E que mundo! Um mundo com a marca da contracultura, da ascensão dos movimentos negro e feminista, da Guerra do Vietnã, dos hippies… Enquanto Don se engessava teimosamente em sua persona ultrapassada, os personagens à sua volta evoluíam, reviam conceitos e valores, principalmente as mulheres. Peggy, Joan, Betty e Sally viveram jornadas empolgantes e de afirmação, tomando as rédeas das suas vidas. Submissão? Papel pré-definido na sociedade? Nada mais seria como antes.

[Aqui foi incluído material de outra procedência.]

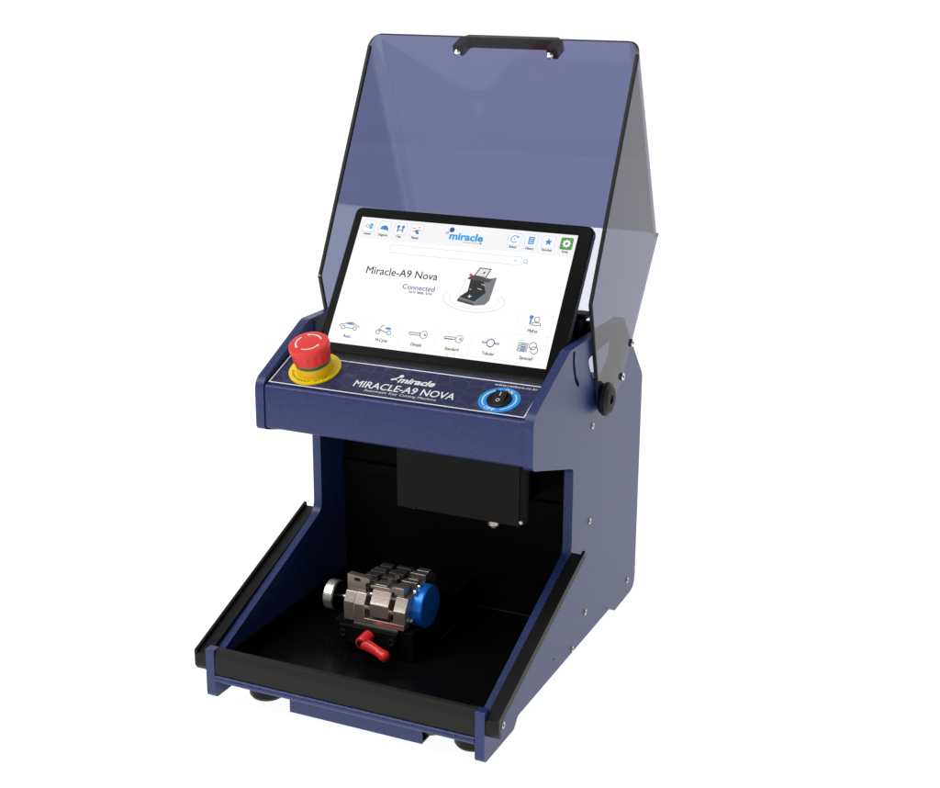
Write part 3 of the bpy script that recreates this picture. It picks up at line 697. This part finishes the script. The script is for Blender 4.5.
for sg in (1, -1):
    a, c = sg * VX, sg * (VX + TH)
    full = fillet([V_top2, V_bend, V_h2, V_h, V_low, V_end, V_fold, V_fold2], {2: .012, 3: .02}, 6, only={2, 3})
    mb = MB(); mb.prism(full, a, c, T_LL)
    split_mat(mb, horizon_co, horizon_no, T_RU if sg > 0 else T_LU, T_RL if sg > 0 else T_LL)
    pm = (Vector(V_top2) + Vector(V_fold2)) / 2
    def on_edge(f):
        q = f.calc_center_median(); d = Vector((q.y, q.z)) - Vector(V_top2)
        return abs(d.dot(mm_)) < 1e-5 and abs(abs(q.x) - VX - TH / 2) < 1e-4
    drop(mb, on_edge)
    mb.build('side_sheet', visor)
    # gasket along the front edge
    g = [(V_top2[0] - .0003, V_top2[1] + .0005), V_bend, (.2735, .3610)]
    gi = [(V_top2[0] + .0022, V_top2[1] - .0024), (V_bend[0] + .0030, V_bend[1]), (.2762, .3605)]
    mb = MB(); mb.prism(fillet(g + gi[::-1], .002, 3, only={1}), sg * (VX - .0008), sg * (VX + TH + .0003), RUBBER)
    mb.build('gasket', visor, bevel=.0008)
    # hinge knob
    mb = MB(); kc = (sg * (VX + TH + .0002), .2800, .3690)
    mb.lathe([(0, 0), (.0150, 0), (.0175, .0035), (.0172, .0075), (.0135, .0100), (.0125, .0104), (.0050, .0104), (.0045, .0085), (0, .0085)], kc, (sg, 0, 0), RUBBER, 40, [RUBBER, RUBBER, RUBBER, RUBBER, RUBBER, BUMPER, RUBBER, RUBBER])
    mb.cyl((sg * W, .2800, .3690), (sg * VX, .2800, .3690), .008, RUBBER, 24)
    mb.build('hinge_knob', ROOT)
    for (y, z) in ((.3685, .4065), (.3400, .3765)):
        mb = MB(); mb.lathe([(0, 0), (.0042, 0), (.0042, .0016), (.0030, .0026), (.0018, .0024), (.0016, .001), (0, .001)], (sg * (VX + TH + .0002), y, z), (sg, 0, 0), SATIN, 22, [RUBBER, RUBBER, SATIN, CHROME, BLACK, BLACK]); mb.build('visor_screw', visor)
# moulded bends, light streak put into the left one's haze, thin dark top edge
BEND_L = tint('bend_left_streak', (.15, .165, .31), .8, haze=.10, hazecol=(.75, .77, .9)); BEND_R = tint('bend_right', (.12, .13, .22), .8, haze=.04, hazecol=(.6, .6, .7))
EDGE = mat('dark_cut_edge', (.05, .04, .045), .4)
EM = mat('pale_cut_edge', (.30, .33, .45), .3)
for sg in (-1, 1):
    rings = []
    mb = MB(); K = 10
    def pt(a, rr, base):   # around the bend: a=0 at the sheet, 90 deg at the side
        c2 = Vector(base) + mm_ * BR
        q = c2 - mm_ * rr * math.cos(a)
        return (sg * (VX - BR + rr * math.sin(a)), q.x, q.y)
    for k in range(K + 1):
        a_ = PI / 2 * k / K; sh = fe * ((BR - BR * math.cos(a_)) / fe.dot(mm_)) - mm_ * (BR - BR * math.cos(a_))
        bt = Vector(V_top) + sh
        rings.append([mb.bm.verts.new(pt(a_, BR, bt)), mb.bm.verts.new(pt(a_, BR + TH, bt)), mb.bm.verts.new(pt(a_, BR + TH, V_fold)), mb.bm.verts.new(pt(a_, BR, V_fold))])
    mi_ = mb.mi(BEND_L if sg < 0 else BEND_R); me_ = mb.mi(EDGE)
    for a_, c_ in zip(rings, rings[1:]):
        for q in range(4):
            f = mb.bm.faces.new([a_[q], a_[(q + 1) % 4], c_[(q + 1) % 4], c_[q]]); f.material_index = me_ if q == 0 else mi_
    mb.build('moulded_bend', visor, smooth=60)
mb = MB(); mb.cyl((-VX + BR, V_top[0] + .001, V_top[1] + .0006), (VX - BR, V_top[0] + .001, V_top[1] + .0006), .0008, EDGE, 10); mb.build('top_edge', visor)
# handle on the outside of the sheet
va = Vector((0, *V_top)); vt = (Vector((0, *V_fold)) - va).normalized()
HP = Plane(va, (1, 0, 0), vt)   # n = x cross t
if HP.n.y < 0: HP.ux = -HP.ux; HP.n = HP.ux.cross(HP.uy)
sx = HP.ux.x
mb = MB()
pts = [(-.0600, -.0), (-.0600, .020), (-.0520, .028), (.0520, .028), (.0600, .020), (.0600, 0), (.0480, 0), (.0480, .0170), (.0455, .0195), (-.0455, .0195), (-.0480, .0170), (-.0480, 0)]
lo_ = [HP(sx * (x + .0005), .0115, TH + .0003 + h) for x, h in pts]; hi_ = [HP(sx * (x + .0005), .0235, TH + .0003 + h) for x, h in pts]
mb.solid(lo_, hi_, mat('gloss_black_handle', (.004, .004, .005), .3, spec=.3))
hnd = mb.build('handle', visor, bevel=.001)
for x in (-.0530, .0535):
    mb = MB(); mb.lathe([(0, .0002), (.0040, .0002), (.0040, .0012), (.0026, .0026), (.0010, .0030), (0, .0030)], HP(sx * x, .0180, -.0001), -HP.n, CHROME, 24); mb.build('handle_screw', visor)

‘Mad Men’ pode ser considerada, então, um rito de passagem. Todos os personagens rumam a uma nova era. A transformação é inevitável. Por bem ou por mal, devem aceitar as mudanças e se adaptar. E se ‘o melhor da vida é de graça’, como cantarolou Bert Cooper para Don em uma cena icônica na reta final, tudo o que surgir pelo caminho – entre problemas e pessoas – é válido como experiência, como aprendizado. E, para Don Draper, compreender isso é fundamental em busca da sua identidade e de sua redenção.

ONDE ASSISTIR

  • As sete temporadas de “Mad Men” podem ser vistas pelo streaming da MGM, por meio do Amazon Prime Video ou da Apple TV.